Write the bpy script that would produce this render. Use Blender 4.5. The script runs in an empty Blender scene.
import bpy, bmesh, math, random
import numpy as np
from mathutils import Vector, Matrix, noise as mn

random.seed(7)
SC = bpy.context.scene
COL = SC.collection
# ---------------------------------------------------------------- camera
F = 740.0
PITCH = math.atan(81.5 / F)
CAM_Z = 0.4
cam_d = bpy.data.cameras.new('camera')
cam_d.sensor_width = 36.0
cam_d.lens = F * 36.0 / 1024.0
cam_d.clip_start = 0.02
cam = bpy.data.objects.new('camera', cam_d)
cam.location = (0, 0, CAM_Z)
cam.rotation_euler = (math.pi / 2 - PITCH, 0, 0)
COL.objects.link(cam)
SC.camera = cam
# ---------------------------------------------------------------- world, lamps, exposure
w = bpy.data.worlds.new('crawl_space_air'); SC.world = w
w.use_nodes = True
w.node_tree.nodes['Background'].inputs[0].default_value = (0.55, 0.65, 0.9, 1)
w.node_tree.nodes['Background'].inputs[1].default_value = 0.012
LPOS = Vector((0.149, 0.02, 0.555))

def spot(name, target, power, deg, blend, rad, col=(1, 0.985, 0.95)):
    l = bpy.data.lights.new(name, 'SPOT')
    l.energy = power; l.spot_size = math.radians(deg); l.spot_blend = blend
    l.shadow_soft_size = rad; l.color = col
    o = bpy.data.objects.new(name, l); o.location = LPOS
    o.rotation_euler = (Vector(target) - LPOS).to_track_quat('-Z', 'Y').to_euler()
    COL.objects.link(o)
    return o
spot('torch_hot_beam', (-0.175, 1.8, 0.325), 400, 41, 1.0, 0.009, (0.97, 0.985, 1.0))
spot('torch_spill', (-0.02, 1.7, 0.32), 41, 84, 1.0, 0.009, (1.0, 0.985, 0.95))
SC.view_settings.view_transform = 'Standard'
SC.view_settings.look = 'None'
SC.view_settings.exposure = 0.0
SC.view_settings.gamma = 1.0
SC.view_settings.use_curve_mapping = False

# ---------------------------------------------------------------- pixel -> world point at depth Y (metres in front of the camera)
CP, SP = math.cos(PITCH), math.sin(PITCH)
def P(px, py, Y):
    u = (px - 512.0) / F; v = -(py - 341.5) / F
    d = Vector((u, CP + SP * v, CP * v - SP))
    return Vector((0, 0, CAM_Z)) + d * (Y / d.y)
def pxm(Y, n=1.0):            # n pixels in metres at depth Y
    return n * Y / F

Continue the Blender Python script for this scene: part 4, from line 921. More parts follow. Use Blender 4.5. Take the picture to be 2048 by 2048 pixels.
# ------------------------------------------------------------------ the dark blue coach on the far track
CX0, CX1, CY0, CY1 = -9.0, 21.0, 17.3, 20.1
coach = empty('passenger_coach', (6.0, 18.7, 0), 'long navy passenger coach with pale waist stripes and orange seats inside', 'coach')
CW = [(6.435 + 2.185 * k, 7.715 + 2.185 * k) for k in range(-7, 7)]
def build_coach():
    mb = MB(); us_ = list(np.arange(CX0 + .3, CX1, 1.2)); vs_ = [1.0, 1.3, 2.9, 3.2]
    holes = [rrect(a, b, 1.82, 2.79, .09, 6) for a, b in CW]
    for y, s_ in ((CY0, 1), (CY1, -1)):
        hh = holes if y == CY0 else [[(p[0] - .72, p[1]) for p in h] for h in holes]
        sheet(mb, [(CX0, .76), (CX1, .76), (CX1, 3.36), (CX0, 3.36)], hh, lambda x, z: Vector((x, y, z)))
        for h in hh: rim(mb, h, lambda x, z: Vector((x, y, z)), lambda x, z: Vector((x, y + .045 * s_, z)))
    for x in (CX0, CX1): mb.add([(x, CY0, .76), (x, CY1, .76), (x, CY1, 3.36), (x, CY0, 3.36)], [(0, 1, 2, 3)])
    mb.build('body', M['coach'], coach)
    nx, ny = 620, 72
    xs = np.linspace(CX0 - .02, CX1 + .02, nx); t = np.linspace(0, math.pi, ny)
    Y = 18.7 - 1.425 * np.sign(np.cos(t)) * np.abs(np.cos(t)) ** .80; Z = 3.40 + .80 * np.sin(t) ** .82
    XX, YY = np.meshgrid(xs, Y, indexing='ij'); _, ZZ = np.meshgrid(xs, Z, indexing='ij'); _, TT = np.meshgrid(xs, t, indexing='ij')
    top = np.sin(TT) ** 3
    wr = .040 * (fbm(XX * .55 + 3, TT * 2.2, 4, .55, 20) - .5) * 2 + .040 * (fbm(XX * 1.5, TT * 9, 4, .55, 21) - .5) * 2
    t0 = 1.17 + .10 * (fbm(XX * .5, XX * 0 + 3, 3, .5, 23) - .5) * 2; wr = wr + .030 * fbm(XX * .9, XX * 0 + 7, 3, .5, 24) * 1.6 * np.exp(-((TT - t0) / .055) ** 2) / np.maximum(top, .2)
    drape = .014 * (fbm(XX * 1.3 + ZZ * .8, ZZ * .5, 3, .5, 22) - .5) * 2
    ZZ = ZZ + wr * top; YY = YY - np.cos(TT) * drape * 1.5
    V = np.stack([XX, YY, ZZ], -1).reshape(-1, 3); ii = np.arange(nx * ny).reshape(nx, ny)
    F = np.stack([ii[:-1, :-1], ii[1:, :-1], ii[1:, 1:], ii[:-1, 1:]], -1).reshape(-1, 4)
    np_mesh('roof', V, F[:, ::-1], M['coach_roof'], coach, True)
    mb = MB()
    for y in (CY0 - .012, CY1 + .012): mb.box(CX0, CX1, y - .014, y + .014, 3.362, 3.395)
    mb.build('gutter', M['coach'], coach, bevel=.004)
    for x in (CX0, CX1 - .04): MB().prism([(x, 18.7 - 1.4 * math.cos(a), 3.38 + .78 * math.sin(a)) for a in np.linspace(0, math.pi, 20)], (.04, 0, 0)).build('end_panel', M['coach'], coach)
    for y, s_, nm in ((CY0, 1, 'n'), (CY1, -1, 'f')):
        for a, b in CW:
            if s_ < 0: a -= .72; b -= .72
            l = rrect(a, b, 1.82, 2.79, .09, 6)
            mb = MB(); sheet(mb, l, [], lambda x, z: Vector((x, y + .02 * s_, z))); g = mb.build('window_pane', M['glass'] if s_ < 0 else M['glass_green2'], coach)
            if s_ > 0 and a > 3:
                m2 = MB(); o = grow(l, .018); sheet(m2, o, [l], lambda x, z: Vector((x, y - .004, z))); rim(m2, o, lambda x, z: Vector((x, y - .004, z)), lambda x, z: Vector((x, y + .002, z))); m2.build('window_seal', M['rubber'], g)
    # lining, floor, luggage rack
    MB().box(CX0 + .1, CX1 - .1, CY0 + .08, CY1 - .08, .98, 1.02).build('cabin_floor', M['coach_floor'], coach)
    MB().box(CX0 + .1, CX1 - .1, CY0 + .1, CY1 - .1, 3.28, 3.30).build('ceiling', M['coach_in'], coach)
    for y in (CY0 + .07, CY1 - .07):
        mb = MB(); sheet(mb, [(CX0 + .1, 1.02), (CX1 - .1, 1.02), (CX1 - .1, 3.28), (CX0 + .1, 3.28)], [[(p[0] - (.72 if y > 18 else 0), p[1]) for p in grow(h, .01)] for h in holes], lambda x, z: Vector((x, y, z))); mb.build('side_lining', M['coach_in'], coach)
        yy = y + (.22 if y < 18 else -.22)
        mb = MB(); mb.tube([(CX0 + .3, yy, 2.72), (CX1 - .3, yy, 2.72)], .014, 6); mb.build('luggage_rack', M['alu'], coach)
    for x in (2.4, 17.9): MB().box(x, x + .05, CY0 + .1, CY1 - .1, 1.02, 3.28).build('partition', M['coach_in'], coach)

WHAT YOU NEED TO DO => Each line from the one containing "np_mesh('roof', V, F[:, ::-1], M['coach_roof'], coach, True)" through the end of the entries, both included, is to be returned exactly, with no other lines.

FINAL ANSWER =>
    np_mesh('roof', V, F[:, ::-1], M['coach_roof'], coach, True)
    mb = MB()
    for y in (CY0 - .012, CY1 + .012): mb.box(CX0, CX1, y - .014, y + .014, 3.362, 3.395)
    mb.build('gutter', M['coach'], coach, bevel=.004)
    for x in (CX0, CX1 - .04): MB().prism([(x, 18.7 - 1.4 * math.cos(a), 3.38 + .78 * math.sin(a)) for a in np.linspace(0, math.pi, 20)], (.04, 0, 0)).build('end_panel', M['coach'], coach)
    for y, s_, nm in ((CY0, 1, 'n'), (CY1, -1, 'f')):
        for a, b in CW:
            if s_ < 0: a -= .72; b -= .72
            l = rrect(a, b, 1.82, 2.79, .09, 6)
            mb = MB(); sheet(mb, l, [], lambda x, z: Vector((x, y + .02 * s_, z))); g = mb.build('window_pane', M['glass'] if s_ < 0 else M['glass_green2'], coach)
            if s_ > 0 and a > 3:
                m2 = MB(); o = grow(l, .018); sheet(m2, o, [l], lambda x, z: Vector((x, y - .004, z))); rim(m2, o, lambda x, z: Vector((x, y - .004, z)), lambda x, z: Vector((x, y + .002, z))); m2.build('window_seal', M['rubber'], g)
    # lining, floor, luggage rack
    MB().box(CX0 + .1, CX1 - .1, CY0 + .08, CY1 - .08, .98, 1.02).build('cabin_floor', M['coach_floor'], coach)
    MB().box(CX0 + .1, CX1 - .1, CY0 + .1, CY1 - .1, 3.28, 3.30).build('ceiling', M['coach_in'], coach)
    for y in (CY0 + .07, CY1 - .07):
        mb = MB(); sheet(mb, [(CX0 + .1, 1.02), (CX1 - .1, 1.02), (CX1 - .1, 3.28), (CX0 + .1, 3.28)], [[(p[0] - (.72 if y > 18 else 0), p[1]) for p in grow(h, .01)] for h in holes], lambda x, z: Vector((x, y, z))); mb.build('side_lining', M['coach_in'], coach)
        yy = y + (.22 if y < 18 else -.22)
        mb = MB(); mb.tube([(CX0 + .3, yy, 2.72), (CX1 - .3, yy, 2.72)], .014, 6); mb.build('luggage_rack', M['alu'], coach)
    for x in (2.4, 17.9): MB().box(x, x + .05, CY0 + .1, CY1 - .1, 1.02, 3.28).build('partition', M['coach_in'], coach)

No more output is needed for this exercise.